Creepytings
Casey Nocket's addition — in acrylic paint — to Crater Lake National Park in Oregon. Instagram/Casey Nocket

Furious hikers upset about the defacement of natural highlights of the American parks system successfully tracked down a culpable graffiti artist and alerted authorities, which resulted in a park ban on the New York City woman.

Casey Nocket, 23, has been banned for vandalism from all national parks and other federally controlled land — about 20% of the entire nation — after she was exposed by a group of would-be detective Reddit users.

Further to the ban, Nocket has been sentenced to 200 hours of community service and must pay a fine - due to be determined later this year - for drawing faces in acrylic paint in at least seven national parks: Yosemite, Zion, Crater Lake, Death Valley, Colorado National Monument, Canyonlands and Rocky Moutain National Park, according to the National Park Service.

Nocket painted faces — what she called Creepytings — on rock formations and signed and dated them. She posted photos of the work on her blog and Instagram, infuriating people who saw them online or discovered the faces while hiking or camping.

Nocket became known to Reddit users as the "National Park Vandal" as hikers and climbers began posting her paintings on the site.

The campaign grew when Casey Schreiner took screenshots of Nocket's Instagram and Tumblr accounts with her "works" and posted them on his popular site Modern Hiker.

"Ms. Nocket had been enjoying her time in the outdoors so much that she decided to document her trip on Instagram. And apparently Nocket was so moved by all the natural beauty she saw that she just had to paint all over it," an angry Schreiner commented in one of his posts.

Soon afterwards, National Park Service investigator, Steve Yu, reached out to Reddit users for information to track down the graffiti artist. "I'm not sure about the best way to go about this as this is my first case I've worked off of Reddit, but if folks can send what they've grabbed to my email, that would be great," he wrote on Reddit.

Charles Cuvelier, chief of the National Parks Service's law enforcement, said that social media played a key role in the case. "When there are acts of destruction and you make them known at large through social media, that is a powerful tool of investigation," he said.

Nocket was charged with seven counts of injury or depredation against government property in parks in Oregon, California, Utah and Colorado. She pleaded guilty to all. She avoided a prison sentence and as much as hundreds of thousand of dollars in fines following plea deal.

Nocket must also make a formal written apology to the National Park Service. She is banned during her 24-month probation from entering all public lands administered by the National Park Service, United States Forest Service, Bureau of Land Management and US Army Corps of Engineers.

"The American national parks are really, really special," Schreiner told The Guardian. "People have a very strong attachment to these places. For a lot of people, visiting these parks has a very deep impact on who you become as a person.
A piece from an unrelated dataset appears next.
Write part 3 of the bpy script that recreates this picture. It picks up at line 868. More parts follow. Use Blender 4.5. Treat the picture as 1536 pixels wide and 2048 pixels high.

So for a lot of us, seeing these places vandalized feels like a kick in the gut, and it still feels like that."

"The defendant's defacement of multiple rock formations showed a lack of respect for the law and our shared national treasures," acting US Attorney Philip Talbert said in a statement.

The Park Service has already cleared Nocket's creations in five of the seven parks. Staffers expect to remove the Creepytings in Death Valley and Crater Lake soon.